И этакую-то выставку, всю составленную из безумств и безобразий, мы обязаны считать верхом счастья и благополучия для нашего искусства, спасением его от случайных неудач или коренных невзгод! Мы должны проникаться убеждением, что «вне того художественного общения, которое проявилось под знаменем „Мира искусства“, в настоящее время в России иного искусства не существует. Все настоящее и будущее русского искусства идет и пойдет заветами, которые „Мир искусства“ восприял от изучения великих русских мастеров со времен Петра». Этому мы должны поверить, мы такие рассуждения должны сделать символом веры русского искусства?
Никогда.
Эти карикатурные пророчества провозглашает во весь рупор декадентский пастух г.
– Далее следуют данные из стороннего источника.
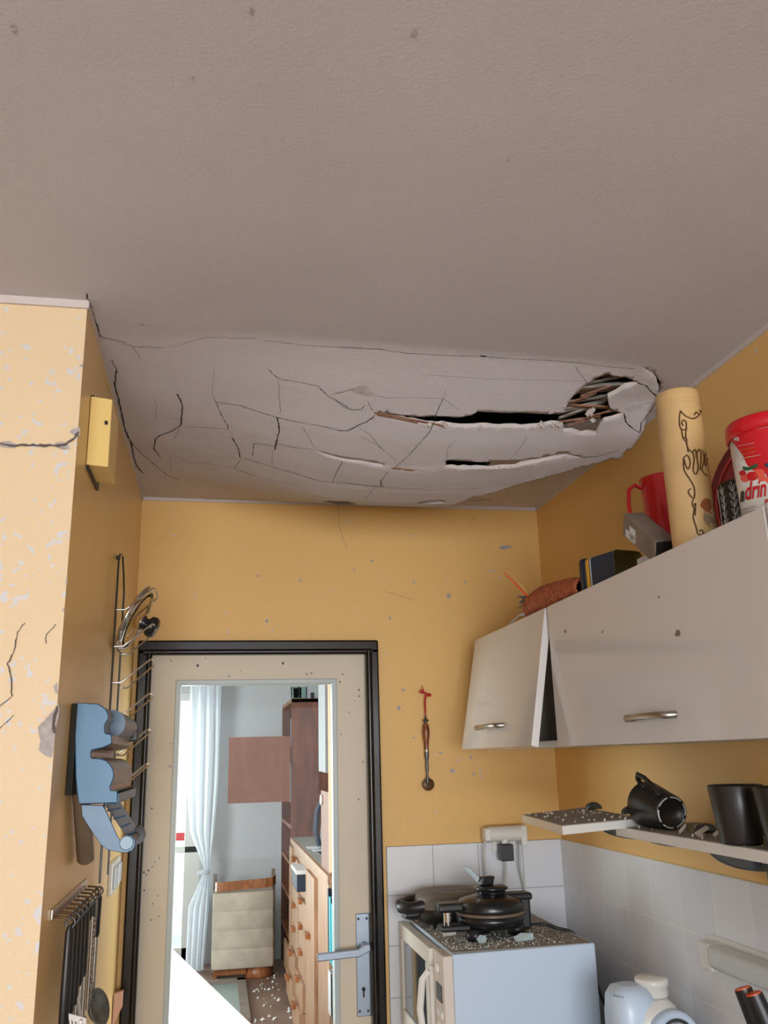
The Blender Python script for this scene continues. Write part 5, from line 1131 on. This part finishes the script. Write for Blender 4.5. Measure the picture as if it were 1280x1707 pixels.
# upper foil door, blue glossy
uc = pix(*z5(515, 330), 1, YFa-.12)
MB().tube([V((P[9].x-.022, YN+.12, P[7].z+.005)), V((P[9].x-.022, YFa-.01, P[7].z+.005))], .021, 24).build('roll', M['bluedark'], ds)
MB().tube([V((P[20].x-.028, YN+.007, P[20].z-.004)), V((P[20].x-.028, YFa-.007, P[20].z-.004))], .026, 24).build('roll', M['greybrown'], ds)
MB().box((P[9].x-.012, YFa-.03, P[10].z-.004), (P[9].x+.030, YFa-.01, P[10].z+.020)).box((P[9].x+.0, YFa-.06, P[10].z+.002), (P[9].x+.02, YFa-.02, P[10].z+.03)).build('cutter_clip', M['black'], ds, bevel=.003)
MB().box((P[25].x-.022, YN+.01, P[25].z-.022), (P[25].x+.004, YFa-.03, P[25].z-.004)).build('tear_bar', M['blue'], ds, bevel=.002)
arm = [(200, 1060), (390, 1065), (420, 1120), (470, 1230), (520, 1340), (555, 1392), (600, 1350), (655, 1340), (685, 1380), (685, 1430), (660, 1470), (610, 1492), (560, 1488), (430, 1462), (380, 1420), (330, 1350), (280, 1275), (235, 1205), (205, 1150)]
A_ = face(arm, YN+.004); plate_(A_, YN+.004, .006, 'roll_arm', mat('pale_blue_plastic', (112, 142, 170), .45, noise_amt=.08), ds); MB().tube([p+V((0, .003, 0)) for p in A_], .0012, 5, closed=True).build('arm_trim', M['bluedark'], ds)
arm2 = [(400, 1060), (540, 1030), (690, 1260), (640, 1345), (590, 1345)]
A2 = face(arm2, YN+.03); g_ = MB(); plate_(A2, YN+.05, .004, 'inner_grid', mat('grid_plastic', (62, 58, 54), .5), ds)
pcn_ = pix(*z5(610, 1405), 1, YN); pin = MB(); pin.lathe([(0, 0), (.0125, 0), (.0125, .003), (.011, .005), (0, .005)], pcn_+V((0, .004, 0)), (0, -1, 0), 28, smooth=False).build('pivot_cap', mat('cap_blue', (110, 140, 162), .3), ds)
rodend = V((pcn_.x+.002, YN+.16, pcn_.z)); MB().tube([pcn_+V((0, .01, 0)), rodend], .007, 16).build('roll_rod', M['black'], ds)
MB().tube([rodend, rodend+V((0, .02, 0))], [.016, .016], 28).tube([rodend+V((0, .018, 0)), rodend+V((0, .024, 0))], [.018, .018], 28).build('end_knob', M['black'], ds)
# brown tube hanging below
tb0 = pix(106, 1290, 1, 1.80); tb1 = pix(142, 1436, 1, 1.86)
tb0.x = max(tb0.x, XL+.02); tb1.x = XL+.022; t_ = thing('rolling_pin', tb1, 'brown grey cylindrical tube hanging under the dispenser on the left wall', 'tube')
tb0 = V((XL+.018, 1.765, 1.66)); tb1 = V((XL+.021, 1.89, 1.50))
MB().tube([tb0, tb1-(tb1-tb0).normalized()*.004, tb1], [.0165, .0165, .013], 28).build('barrel', mat('brown_tube', (132, 112, 92), .35, noise_amt=.15), t_)
MB().tube([tb0-(tb1-tb0).normalized()*.012, tb0], .0175, 24).build('cap', M['black'], t_)
# light switch
sw = thing('light_switch', (XL, 2.6, 1.39), 'white double light switch on the left wall next to the door frame', 'switch')
MB().box((XL, 2.50, 1.352), (XL+.010, 2.70, 1.432)).build('frame', M['white'], sw, bevel=.003)
for y in (2.515, 2.61): MB().box((XL+.009, y, 1.366), (XL+.016, y+.075, 1.418)).build('rocker', mat('switch_grey', (196, 200, 206), .3), sw, bevel=.003)
# utensil rail
rl = thing('utensil_rail', (XL, 1.8, 1.43), 'narrow metal hook rail on the left wall holding kitchen utensils', 'rail')
ra0, ra1 = pix(90, 1530, 0, XL+.006), pix(146, 1492, 0, XL+.006)
MB().box((XL, ra0.y, 1.430), (XL+.004, ra1.y, 1.447)).build('bar', M['steel'], rl, bevel=.001)
NU = 9; ysu = [ra0.y+.02+(ra1.y-ra0.y-.03)*i/(NU-1) for i in range(NU)]
for y in ysu: MB().tube([(XL+.006, y, 1.432), (XL+.024, y, 1.43), (XL+.032, y, 1.42), (XL+.034, y, 1.428)], .0022, 6).build('hook', M['gold'], rl)
def utensil(i, nm, lab, hl, ht, shaft, head=None, hm='black', cat='utensil'):
    y = ysu[i]; x = XL+.030; zt_ = 1.418; u = thing(nm, (x, y, zt_-hl-shaft), lab, cat)
    if hl: MB().tube([(x, y, zt_), (x, y, zt_-.01), (x, y, zt_-hl*.6), (x, y, zt_-hl+.008), (x, y, zt_-hl)], [.004, .008, ht, ht, ht*.7], 12, flat=.7).build('handle', M[hm], u)
    MB().tube([(x+.0+.008*math.cos(a), y, zt_+.004+.008*math.sin(a)) for a in [k*math.pi/6 for k in range(12)]], .0018, 6, closed=True).build('hanging_loop', M['dsteel'], u)
    if shaft: MB().tube([(x, y, zt_-hl), (x, y, zt_-hl-shaft)], .0042, 8, flat=.6).build('shaft', M['steel'], u)
    if head: head(u, V((x, y, zt_-hl-shaft)))
    return u
def head_spatula(u, p):
    mb = MB(); P_ = [p+V((0, -.012, 0)), p+V((0, .012, 0)), p+V((.012, .035, -.04)), p+V((.02, .035, -.11)), p+V((.02, -.035, -.11)), p+V((.012, -.035, -.04))]
    mb.prism(P_, (.002, 0, 0)); mb.build('blade', M['steel'], u)
def head_ladle(u, p): MB().lathe([(0, .0), (.02, .003), (.036, .016), (.042, .034), (.040, .034), (.034, .018), (.018, .006), (0, .004)], p+V((.012, 0, -.05)), (.8, -.3, .55), 28).build('bowl', M['steel'], u)
def head_fork(u, p):
    mb = MB()
    for k in range(3): mb.tube([p+V((0, 0, .0)), p+V((0, (k-1)*.010, -.02)), p+V((.004, (k-1)*.011, -.08))], .0022, 6)
    mb.build('tines', M['steel'], u)
utensil(0, 'turner', 'longest black handled utensil, nearest the peeling wall corner', .175, .0095, .10, head_spatula)
utensil(1, 'serving_fork', 'black handled fork, second from the peeling wall corner', .15, .009, .13, head_fork)
utensil(2, 'skimmer', 'black handled skimmer, third along the rail from the wall corner', .145, .009, .14, head_ladle)
utensil(3, 'serving_spoon', 'black handled spoon, fourth along the rail from the wall corner', .125, .009, .15, head_ladle)
utensil(4, 'potato_masher', 'black handled masher, fifth along the rail from the wall corner', .12, .009, .14, head_fork)
def head_red(u, p):
    mb = MB(); mb.prism([p+V((0, -.010, .0)), p+V((0, .010, 0)), p+V((0, .024, -.03)), p+V((0, .026, -.10)), p+V((0, -.026, -.10)), p+V((0, -.024, -.03))], (.006, 0, 0)); mb.build('spatula_head', mat('dark_red_rubber', (150, 16, 20), .45), u, bevel=.002)
utensil(5, 'rubber_spatula', 'spatula with a dark red blade hanging from the rail', .03, .007, .17, head_red)
y = ysu[6]; gx = XL+.034; gr_ = thing('hand_grater', (gx, y, 1.2), 'flat metal grater with rows of bright holes on the rail', 'grater')
MB().box((gx-.001, y-.022, 1.225), (gx+.001, y+.022, 1.39)).tube([(gx, y-.022, 1.39), (gx, y-.02, 1.225)], .003, 6).tube([(gx, y+.022, 1.39), (gx, y+.02, 1.225)], .003, 6).build('plate', M['steel'], gr_)
MB().box((gx-.004, y-.02, 1.385), (gx+.004, y+.02, 1.418)).build('handle', M['black'], gr_, bevel=.004)
tm = MB()
for r_ in range(15):
    for k in range(4): crumb(tm, V((gx+.0018, y-.014+k*.0095, 1.235+r_*.0102)), .0026, 0)
tm.build('teeth', M['chrome'], gr_)
def head_big(u, p):
    MB().lathe([(0, 0), (.024, .004), (.036, .016), (.034, .018), (.022, .006), (0, .003)], p+V((.006, .0, -.04)), (.85, -.35, .3), 32).build('bowl', mat('worn_steel', (128, 130, 126), .45, .6, noise_amt=.4, nscale=40), u)
utensil(7, 'ladle', 'grey ladle with a broad bowl, lowest and nearest the door', .0, .006, .17, head_big)
utensil(8, 'basting_spoon', 'black handled spoon at the door end of the rail', .085, .007, .12, None)
ws = thing('slotted_turner', (XL+.05, 1.72, 1.2), 'white plastic slotted turner showing at the bottom of the picture', 'turner')
wpt = pix(124, 1684, 1, 1.66); o_ = V((wpt.x, 1.66, wpt.z)); mb = MB()
for k in range(5): mb.obox(o_+V((k*.0055-.008, .004*k, -.012-.004*k)), (.003, .001, 0), (0, .003, 0), (.014, .0, -.055))
mb.obox(o_+V((-.008, 0, -.014)), (.026, .02, -.014), (0, .003, 0), (-.001, 0, .010)).build('slotted_head', M['whitem'], ws, bevel=.001)
MB().tube([o_+V((.01, .006, -.02)), V((XL+.012, ysu[5], 1.30)), V((XL+.012, ysu[5], 1.430))], .003, 6).build('handle', M['whitem'], ws)
# board leaning by the door
A = pix(182, 1655, 1, 2.74); 
bdv = thing('cutting_board', (XL+.05, 2.78, .9), 'pale pinkish wooden board leaning in the corner left of the door', 'board')
P_ = [pix(185, 1658, 1, 2.79), pix(205, 1652, 1, 2.79), pix(203, 1680, 1, 2.79), pix(190, 1707, 1, 2.79), pix(184, 1760, 1, 2.79), pix(160, 1760, 1, 2.79), pix(172, 1695, 1, 2.79)]
for p in P_: p.x = max(p.x, XL+.002)
MB().prism(P_, (0, .02, 0)).build('panel', M['pinkwood'], bdv, bevel=.003)
MB().box((XL+.002, 2.70, 0), (XL+.06, 2.83, min(p.z for p in P_))).build('support', M['pinkwood'], bdv)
Дягилев, но для одного пасомого им стада они только и могут пригодиться. Для прочих людей и художников они смешны и забавны. Стадо г. Дягилева, рабское и безвольное, вышло из источников и преданий чужих, иностранных — сначала французских, а потом немецких. Не заключая в себе ни единой капли чего-нибудь самостоятельного, своего, декаденты наши, по непростительной своей слабости, повторяют свои иноземные образцы, старательно переобезьянничивают их и пробуют, насколько позволяют их слабые силенки, перещеголять их в нелепости и глупости. Г-н Дягилев объявляет даже нынче в печати, что «нас ждут в Париже, и ждут для того, чтобы от нас почерпнуть силы и свежести», Конечно, разве только ребенок поверит такому бесстыдному хвастовству, такому безумному надувательству. Французы нуждаются в нашем декадентстве, ждут его себе на выручку, на помощь! Но ведь им и от своего-то невтерпеж, наконец, они от него спаслись, отбоярились — и теперь вдруг снова за прежние глупости примутся!